If all you saw Saturday was the highlight of Glencoffe Johnson's knockout of Roy Jones Jr., then you're surely shocked.

Seeing Johnson's right hand carom off of Jones' cranium, and watching the former longtime pound-for-pound king crash to the canvas, was a sight that was even more stunning than “RJJ's” May knockout loss to Antonio Tarver.

But, as Saturday's showdown for the IBF light heavyweight title wore on, it became more and more apparent that Jones' demise was inevitable. It is also obvious we'll never see the fighter who dominated a decade's worth of middleweights, super middleweights and light heavyweights again.

A grocery list as to why Jones lost so convincingly Saturday.

Jones was too timid: Aggressiveness has never been a staple of Jones' attack, but, in his prime, he never appeared terrified of being clocked: He was just so fast he could punch freely without consequence. Saturday, he appeared gun-shy to the point of fear as he flinched and turned away every time Johnson so much as feinted. He was forever moving backwards, and when he did connect, he rarely put his body into the punch. Simply, Jones was reluctant to commit to his punches. Why? Because the last time he did that, Tarver caught him with a counter left that he never saw. So he tried to punch while moving backwards – which is like trying to lose weight on Twinkies.

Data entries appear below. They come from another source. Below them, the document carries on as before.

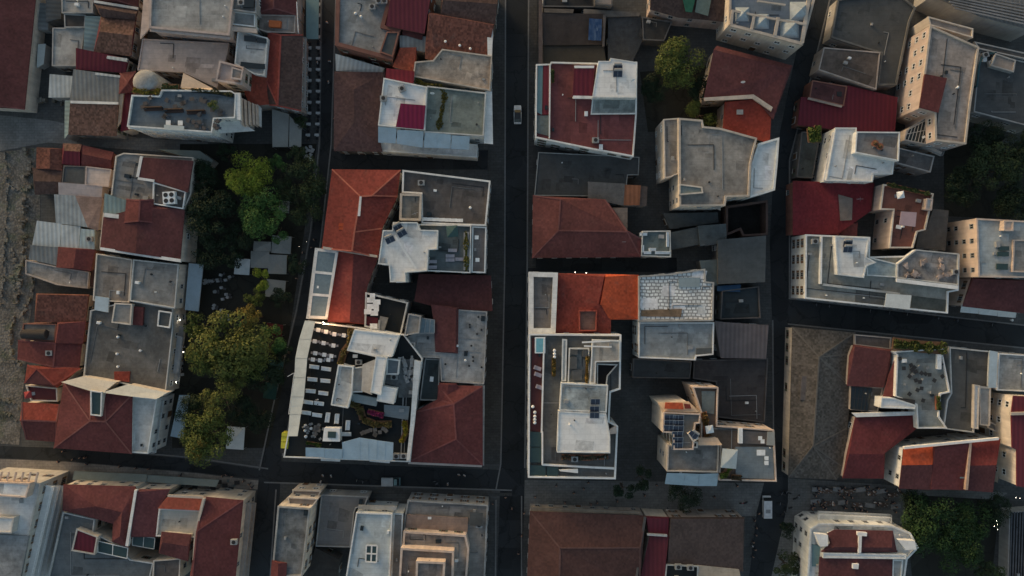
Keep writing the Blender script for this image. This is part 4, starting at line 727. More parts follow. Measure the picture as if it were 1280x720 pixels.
for bld, par, q, z0, z in FACADES:
    if z - z0 < 2.6: continue
    kind = WIN[rw.choice((0, 0, 1, 2, 3))]; n = len(q); door_done = z0 > 0.5
    for i in range(n):
        a, c = q[i], q[(i + 1) % n]; e = Vector((c.x - a.x, c.y - a.y, 0)); ln = e.length
        if ln < 2.2: continue
        e.normalize(); nr = Vector((e.y, -e.x, 0)); mid = (a + c) / 2
        if abs(mid.x) > 121 or abs(mid.y) > 70: continue
        facing = -nr.x * mid.x - nr.y * mid.y
        if facing < -5: continue
        fl = max(1, int((z - z0) / 3.05)); hh = (z - z0) / fl; nc = max(1, int(ln / 2.9)); skip = rw.uniform(.1, .5); ang = math.atan2(-nr.x, nr.y)
        for k in range(nc):
            p = a + e * ln * (k + .5) / nc
            for f in range(fl):
                zz = z0 + f * hh + .95
                if zz + 2.3 > z: zz = z - 2.5
                ot = p + nr * .7
                if zz < z0 + .3 or covered(ot.x, ot.y, zz + .8, q) or bld.nwin > 90 or rw.random() < skip: continue
                me = kind
                if f == 0 and not door_done and k == nc // 2: me = DOOR; zz = 0.02; door_done = True
                o = bpy.data.objects.new('door' if me is DOOR else 'window', me); COL.objects.link(o)
                o.parent = par or bld.root; o.location = Vector((p.x, p.y, zz)) - bld.base + nr * .004; o.rotation_euler.z = ang; bld.nwin += 1

# ================================================================ ground, streets, kerbs
mb = MB(); mb.face([(-600, -600, 0), (600, -600, 0), (600, 600, 0), (-600, 600, 0)]); struct('ground', mb, mat('paving', (.095, .098, .096)))
def sheet(name, polys, z, m):
    mb = MB()
    for i, s in enumerate(polys): mb.face(ccw(W(s, z + i * .0045)))
    return struct(name, mb, m)
asph = mat('asphalt', (.025, .029, .032))
sheet('road', ['p:632,-40 661,-40 659,330 656,580 652,760 620,760 626,580 631,330', 'p:404,-40 420,-40 413,180 400,300 385,400 352,572 342,760 306,760 324,592 345,500 372,390 390,290 401,180',
    'p:330,576 640,588 640,612 330,602', 'p:-40,556 80,560 240,574 335,588 335,600 240,590 80,576 -40,571', 'p:1018,-40 1046,-40 1012,100 986,200 986,300 988,410 985,560 985,625 966,760 932,760 946,640 966,560 965,400 962,300 968,200 990,90',
    'p:985,374 1320,412 1320,438 985,404', 'p:400,186 630,188 630,212 400,212', 'p:658,322 846,322 846,340 658,339'], .02, asph)
sheet('pavement', ['p:-40,572 80,577 240,591 335,602 330,612 60,604 -40,598'], .02, mat('paving', (.3, .275, .245)))
sheet('plaza', ['p:656,600 964,604 955,645 655,644', 'p:985,598 1260,616 1200,655 985,655', 'p:985,628 1010,640 1000,700 980,740 960,740'], .03, mat('paving', (.2, .2, .19)))
sheet('garden_soil', ['p:225,180 396,180 350,500 335,560 215,560', 'p:1180,180 1300,180 1300,276 1180,270', 'p:1130,618 1250,625 1240,720 1140,720', 'p:800,90 900,80 905,160 810,165'], .05, mat('asphalt', (.028, .028, .022)))
sheet('square', ['p:-40,140 60,150 170,172 260,178 260,194 150,186 60,178 -40,196'], .04, mat('paving', (.2, .205, .2)))
sheet('ruin_ground', ['p:-40,196 50,184 50,300 35,420 30,480 24,556 -40,552'], .06, mat('rubble', (.185, .175, .155)))
def kerb(s, w=.3, h=.13):
    q = W(s, h)
    for a, c in zip(q, q[1:]): KB.bar(a, c, w, h)
KB = MB()
for s in ('p:632,-40 631,330 626,580 620,612', 'p:661,-40 659,330 656,585', 'p:620,625 619,760', 'p:652,620 652,760', 'p:421,-40 414,180 401,300 386,400 353,570', 'p:402,-40 399,180 388,290 370,390 343,500 324,588', 'p:330,603 640,613', 'p:335,586 240,572 80,558', 'p:985,405 1320,439', 'p:986,373 1320,411', 'p:1047,-40 1013,100 987,200 987,372', 'p:966,400 967,560', 'p:345,612 335,760', 'p:305,612 298,760'): kerb(s)
struct('kerb', KB, mat('plain', (.2, .2, .195)))
SW = MB()
for s in ('p:612,-40 631,-40 630,330 625,580 606,580', 'p:662,-40 672,-40 670,335 660,335', 'p:421,610 610,613 620,616 640,616 640,620 400,616'): SW.prism(ccw(W(s, .1)), 0, .1)
struct('sidewalk', SW, mat('paving', (.075, .076, .074)))

# ruined stone walls in the ancient site
def stones(label, s, h, w=1.0):
    r = random.Random(len(label) * 7 + int(h * 10)); q = W(s, 0); mb = MB(); c = sum(q, Vector()) / len(q)
    for a, e in zip(q, q[1:]):
        ln = (e - a).length; d = (e - a).normalized(); n = Vector((-d.y, d.x, 0)); t = 0
        while t < ln:
            l = r.uniform(.35, .95); hh = h * r.uniform(.25, .75); ww = w * r.uniform(.35, 1.0) / 2; j = n * r.uniform(-.4, .4) * w
            b0, b1 = a + d * t + j, a + d * min(ln, t + l * .93) + j
            mb.prism(ccw([b0 - n * ww, b1 - n * ww * r.uniform(.8, 1), b1 + n * ww, b0 + n * ww * r.uniform(.8, 1)]), 0, hh); t += l * r.choice((1, 1, 1.5, 3))
    o = mb.obj('ruin_wall', mat('rubble', (.225, .213, .187)), None, c); o.location = c
    return tag(o, label, 'ruin wall')
stones('tallest ancient stone wall, running down beside the brown tiled roofs', 'p:38,186 36,220 33,262 30,300', 2.6, 1.7)
stones('broken ancient wall that carries on down the site in uneven blocks', 'p:31,302 28,330 24,352 22,380', 1.5, 1.2)
stones('long low line of ancient blocks nearest the left edge of the photo', 'p:8,190 10,230 8,290 5,345 2,380', .9, .8)
stones('short ancient cross wall joining two long broken walls', 'p:9,232 20,236 32,238', 1.0, .7)
stones('curved pale stone terrace wall at the lower end of the ancient site', 'p:-8,498 8,500 24,508 27,520', 1.1, .9)
stones('second curved row of stones below the pale terrace wall', 'p:-8,514 8,517 22,525', .8, .8)
stones('bare stone wall stub around the yard with the black cylinder', 'p:18,395 14,420 16,450 28,455', 1.6, .8)
stones('rubble wall between the sheds and the open square at upper left', 'p:50,124 68,125 84,128', 2.2, 1.3)
stones('stone remains in the middle of the ancient site, knee high', 'p:17,310 20,330 16,350 18,372', .7, 1.4)
stones('rough block wall by the small dark yard of the ruin', 'p:30,395 34,380 40,365 42,345', 1.4, .8)

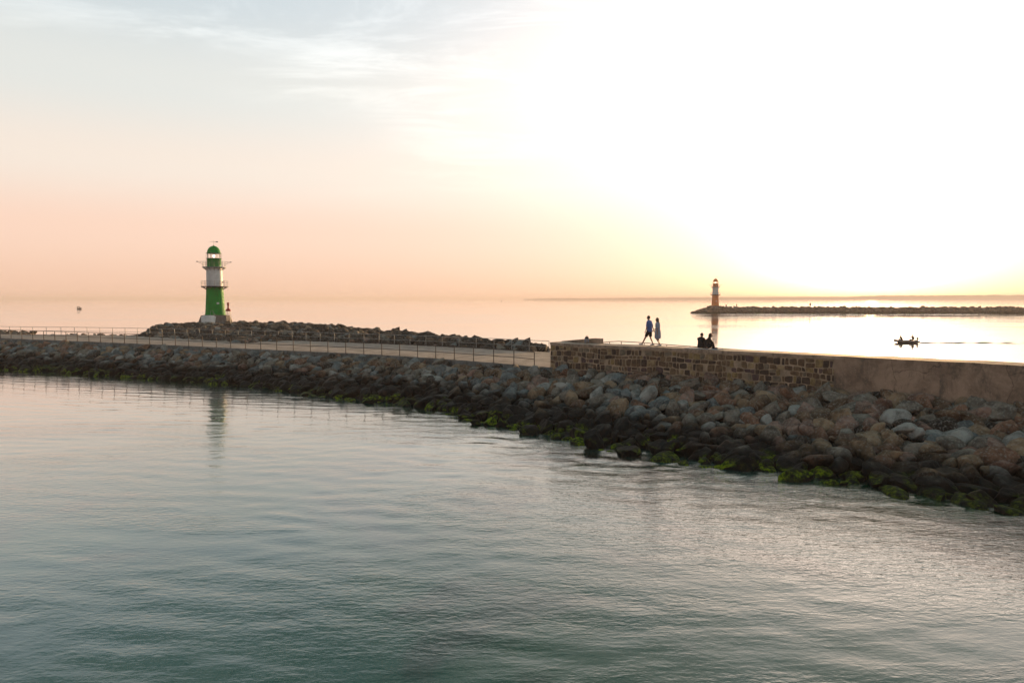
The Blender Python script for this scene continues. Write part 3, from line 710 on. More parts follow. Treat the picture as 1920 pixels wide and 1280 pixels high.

Jones was out of shape: Jones' game is using his speed and skill – which can only be properly utilized in the middle of the ring. Saturday, Jones voluntarily backed into the ropes because he didn't have the legs to box in ring center. You can say all you want about Jones growing old, but, when he unleashed an occasional flurry, he sure seemed to have the old ability. He just didn't have the endurance to sustain it. In his prime, Jones was so good, he didn't have to worry about being in shape. Saturday, he figured he could get by against a limited fighter as he did in his prime. He figured wrong.

Jones didn't realize the strength and size of Johnson: Johnson appeared much bigger than Jones and, when they began trading punches, seemed much stronger as well. It was just a year-and-a-half ago that Jones had moved up and beaten heavyweight John Ruiz. But, unlike Ruiz, Johnson used his physical superiority. He ran at Jones and muscled him to the ropes and pounded his body and roughed him up on the inside. He hit Jones with haymakers and was in condition to fight that fight for 12 rounds. Further, against Ruiz, Jones knew he had to stay away, and so he trained his legs accordingly. He apparently didn't train much for Johnson, and was forced to go to war against a bigger man. And that has never been Roy Jones' fight.

Jones displayed a lack of focus – again: Contrast the two ring entrances. Johnson entered the ring subdued and concentrated on the task at hand. Jones' entrance was standard Jones fare: Playing to the crowd, sneering and pumping his fists. Once the two got in the ring, it was obvious which of the two fighters had prepared for a boxing match and which had better memorized rap lyrics. Once again, Jones was so talented in his prime, that he could do pretty much as he liked before fights. Even play a basketball game. At age 35, he actually has to do as other fighters do: Prepare and concentrate. He did neither against Johnson.

Jones didn't listen to his corner: Again, another faulty Jones trademark that ultimately bit him on the tail. How many times between rounds did Jones virtually ignore trainer Alton Merkerson to listen to that mysterious hanger-on at ringside who always seems to have his attention during fights? Well, the hanger-on certainly didn't have the right advice this time. Maybe Merkerson actually had some good suggestions for his charge. If he did, Jones certainly wouldn't know it.

Jones' heart wasn't in it: Merkerson himself admitted that perhaps Jones wasn't properly motivated. No kidding. If he wasn't inspired for Tarver, he sure wasn't going to be fired up for Johnson. Who knows what Jones wants – but being a boxer appears to be near the bottom of his list. Conversely, Johnson is a veteran who has never really received his due. He was willing to die in that ring, and his preparation and focus proved it.

In the end, the right man won the fight Saturday. The man who sacrificed in training and paid his dues. Johnson will be rewarded with perhaps the biggest payday of his career against Tarver. Jones? He's done. Not necessarily because he's suddenly lost it overnight. But because he's not willing to sacrifice. He's not willing to listen. He's not willing to change.

Ultimately, it was that unwillingness to acknowledge shortcomings and face reality is what ended a great career Saturday in Memphis.